2020-05-12 19:05:17 | ポカと妙手etc
 ⑯-6の第2図は龍取りですから,先手は龍を逃げなければなりません。逃げ場所は3つありますが,☗5五龍は☖5七歩成が厳しく後手の勝勢。☗6三龍は☖6二飛で先手の龍と後手の飛車の交換が避けられないので先手の損。なので☗6四龍とするほかありません。
                                       
 この手は金銀の両取りになっています。6五の銀はともかくこのまま王手で6一の金を取られてはいけません。なので☖6二飛として銀取りを受けるのは当然でしょう。

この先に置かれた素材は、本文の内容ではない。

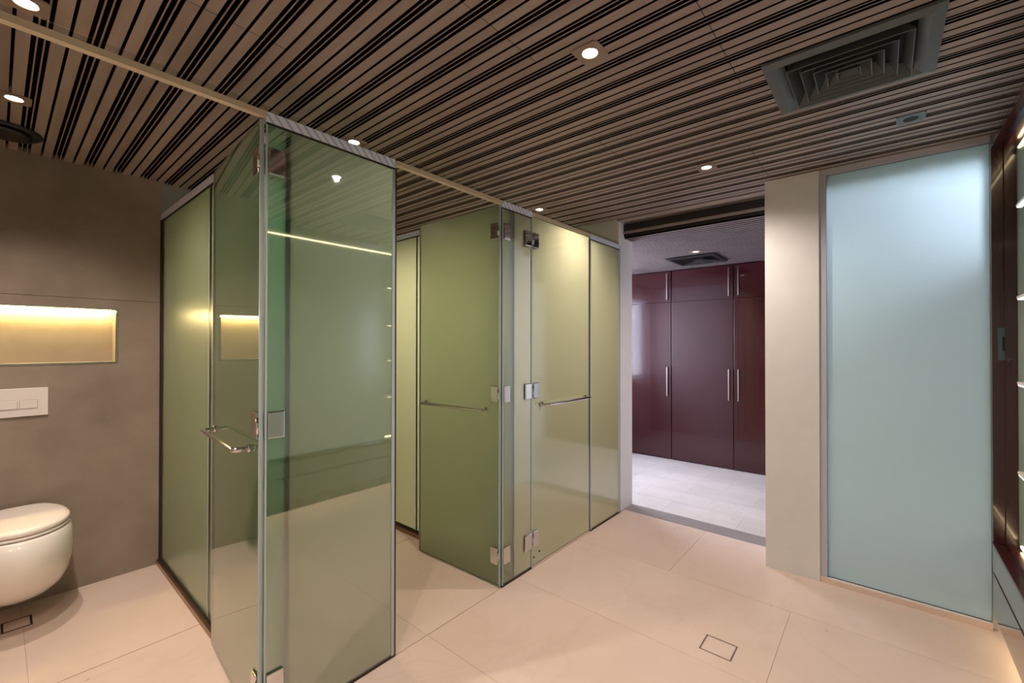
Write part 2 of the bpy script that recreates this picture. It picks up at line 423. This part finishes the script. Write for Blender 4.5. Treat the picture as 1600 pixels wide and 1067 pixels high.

 この将棋は⑯-3でいったように,先手から誘導したものです。ただ後手の対応の仕方により,先手としてはあまり変化する余地がないままここまで進みました。そしてここにきて,先手にはふたつの有力な変化がある局面に至りました。ひとつは☗6三銀と飛車取りに打って6五の銀を取りにいく順で,もうひとつが☗6三角と王手をして6五の銀を取りにいく順です。実戦は☗6三銀と打ちましたが,先手が一手負けの順に進みましたので,ここでは☗6三角の方がよかった可能性はあります。
 ☗6三銀は王手ではありませんので後手は☖5七歩成と指しました。ここでは飛車は取れませんので先手は☗7七銀と玉の逃げ道を作ります。そうしておいて後手は☖8二飛と逃げました。
                                       
 何もせずに飛車を逃げたのが好手で,ここからは後手の勝ち筋に入っているようです。

 分割することができない絶対的な量から,個々の分割することが可能な有限finitumの量が発生することを示しているのが第一部定理一六です。もちろん,量として規定されるのは延長の属性Extensionis attributumに属するものだけです。属性は無限に多くあり,この定理Propositioはそれらの属性についても同じことをいっています。ただ,どういう場合であっても,絶対的なもの,無限なものから有限であるものが発生するとこの定理はいっているのであり,延長の属性に属する量はそのひとつです。
 これがスピノザの実在論の原理であると,上野はいっているのです。上野はそれを,あるものすべてという存在existentiaのドメインを確定してしまう方法だと述べています。もっともこの点は,実在論の可能性について言及している部分なので,ここでは詳しい説明を省きます。現在の考察との関連で僕が重視したいのは,スピノザは上野がいうあるものすべてというのを,神Deusのうちにあるものとして規定していることです。それが第一部定理一五です。そして何より注意したいのは,あるものすべてが神のうちにあり,なおかつ神なしには何もあることができないとするなら,端的にあるものだけがすべてで,それ以外に何かがあるという余地はないということです。
 バディウAlain Badiouは,存在論が多の存在論であるなら,多は空でなければならないといっていました。ところがスピノザの実在論では空があるという余地はありません。このことがバディウにとっては大きな問題点でしたし,また近藤が,バディウにとっての唯一の理論的なライバルがスピノザの『エチカ』であるといったことの意味であったと思われます。したがって,もしもこの観点からバディウがスピノザの公理論を理解することができなかったという,『主体の論理・概念の倫理』における近藤の発言を解するなら,バディウが理解できなかった,あるいは同意することができなかったのは,公理論そのものではなかったのはもちろん,幾何学的方法そのものでもなく,第一部定理一五であったと解するのが適当であると僕は考えます。幾何学的方法を採用すると,必ず第一部定理一五に示される事柄が導き出されなければならないとは,僕には考えにくいからです。